London - Total unveiled Monday a cost-cutting programme and further asset sales that will also see the French oil company invest less as it tries to lift its profitability.
Chief Financial Officer Patrick de la Chevardiere told investors in London that Total would strive to reduce its operating costs by $2bn by 2017, but that no layoffs were foreseen in France.
Chevardiere said overcapacity in the refining sector in Europe was forcing Total to adapt, but said no decisions had yet been taken and that the cost-cutting drive would affect all segments including exploration and extraction.

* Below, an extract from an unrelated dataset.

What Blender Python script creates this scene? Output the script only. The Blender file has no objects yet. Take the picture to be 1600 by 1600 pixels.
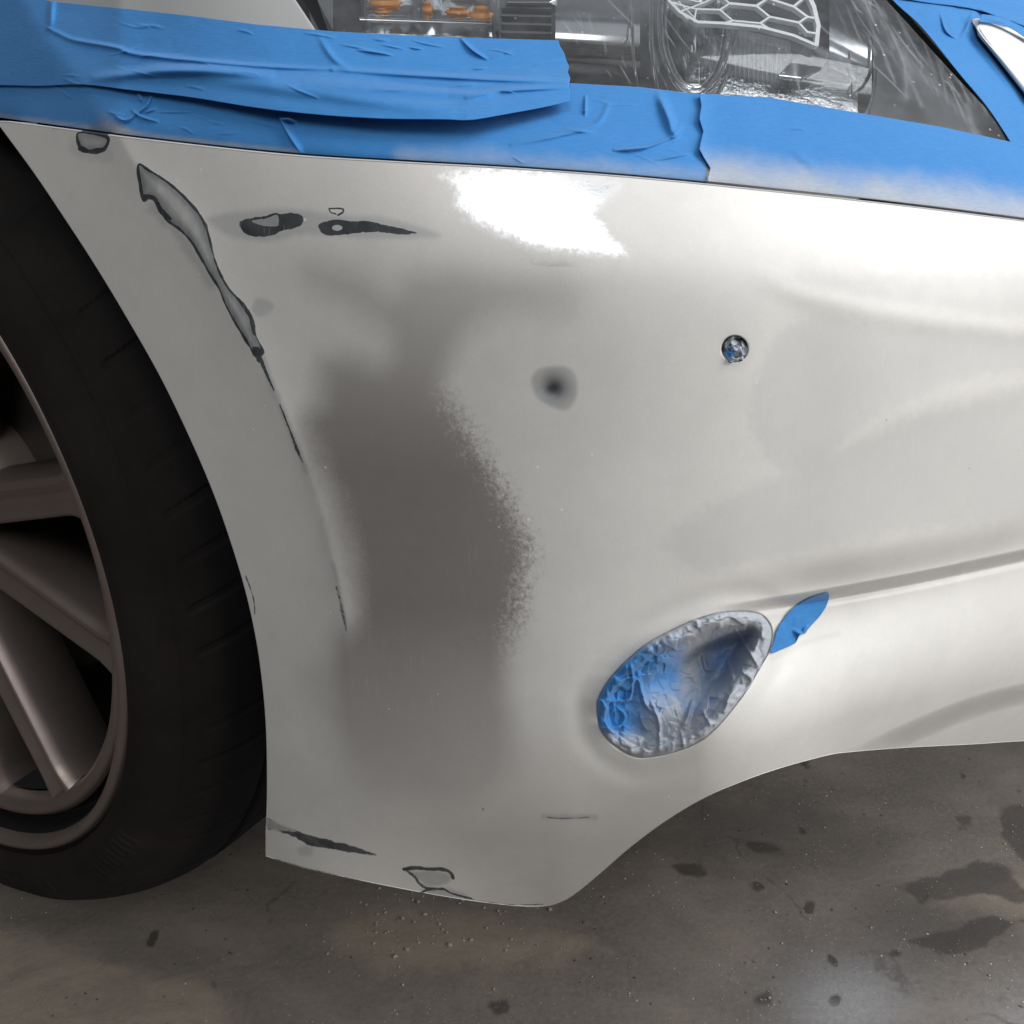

Investments, which peaked at $28bn in 2013, are set to fall to $26bn this year and to $25bn in 2017.
The company said it aimed to sell $15bn in assets between 2015 and 2017, having met its goal of $15bn to $20bn in disposals in 2012-2014.

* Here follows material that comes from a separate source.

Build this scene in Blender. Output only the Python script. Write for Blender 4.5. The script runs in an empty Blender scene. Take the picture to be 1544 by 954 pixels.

"Total is continuing its transformation by focusing on strategic assets providing growth and high profitability," it said in a statement in which it targeted profitability above 15%.
The company saw its second quarter net profit fall 12.0% on a current cost basis, excluding the effects of changes in inventory values, to $3.15bn.
It forecast production will rise to 2.8 million barrels per day (mbd) in 2017 from 2.3 million mbd in the second quarter of this year as a number of new projects come on line.
This is down from earlier forecasts of 3.0 mbd due to asset sales and delays, however.
Chevardiere said work on constructing a natural gas liquefaction plant in Yamal in northwestern Siberia was continuing despite EU and US sanctions on Russia.
He said the project could no longer be financed in dollars so Total was looking for funding in euros, rubles or yuan.